Does guix provide any local ai options?
Have you tested the gnu guix system?
Yes. You need to configure your system without graphical interface, there are several "desktop services" but not necessarily finely customized, it is up to the user to do it. There are far less recipes available to do this or that than with Trisquel (for which most Ubuntu recipes normally work), there is no webforum, only mailing list and IRC, and I have the feeling that there are many more developers or scientists using it than average users, so I tend not to understand most of what people talk about. Also, it is a rolling release, then your desktop environment may start working differently at any system update, in ways you like or you don't like.
I keep a guix system to play with, but I don't feel like it could be my main system (because I want things more stable, I like having more recipes and a place to ask for help where I don't feel like an alien, although there are often nice people who try answer my silly questions, but I also often have difficulties understanding their response).
Does guix provide any local ai options?
Are you looking for a particular technology to study, or for programs doing certain tasks? If so, what tasks? I read that libretranslate uses a "neural network" (whatever that means), the only thing that matters to me is that it works locally and is often helpful for me to translate between French and Chinese faster than I would have done manually, although it sometimes gives complete nonsense.
I tried using it for a while with another distro. I continually had trouble installing software and the installations took a long time whether they failed or not.

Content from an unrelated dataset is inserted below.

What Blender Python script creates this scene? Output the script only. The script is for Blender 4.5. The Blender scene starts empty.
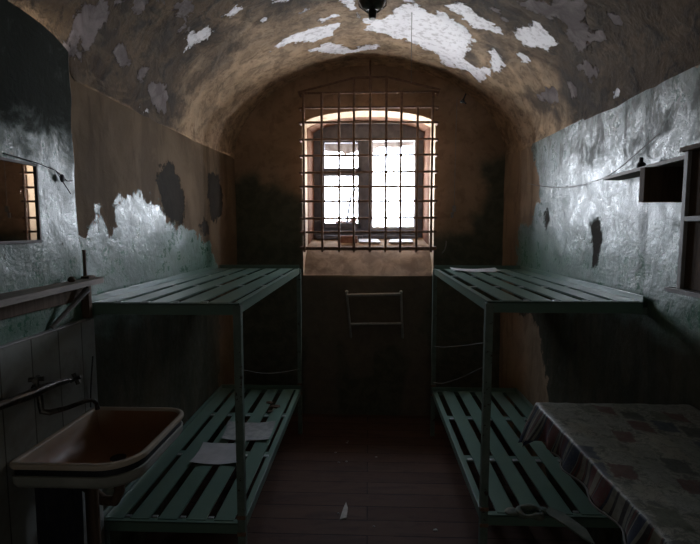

I tried installing guix by itself and could not get it to install after two or three attempts. The graphical installer would freeze.
That all happened a few years go.
I wrote about my experience with Guix back in 2021: https://trisquel.info/en/forum/trying-out-guix-distro
I haven't used it since then, not sure if the experience will be any easier today. My main take-away is that I would partition the hard disk with a smaller fat partition for grub and put everything else on the disk in a btrfs partition for /
And I would use the graphical installer, as the manual installation process always failed for me.
Don't try to let the disk have any other partitions or any other OS's. If you try to have a smaller / partition, the Guix inodes will eat it alive. Or at least that was what was happening in 2021.
Guix appeals to me a lot, but ultimately, I want a "normal" GNU/Linux distro, so I can follow guides people have written on how to do whatever I want to do. With Guix, I have to relearn basic things.
On top of this, Guix isn't as polished as Trisquel. There is no graphical boot screen, and you have to enter your LUKS disk encryption passphrase twice.
Guix offers no fully featured live system for rescue purposes. Trisquel's live system works very well for those purposes.
Guix package manager is slow. This may not seem like a big deal, but a lot of basic tasks like adding users requires using the package manager, because you have to reconfigure to add a user to the system.
I look forward to Guix becoming more polished in the future, but it's not ready yet, in my opinion. I'll stick to a normal distro like Trisquel or Parabola.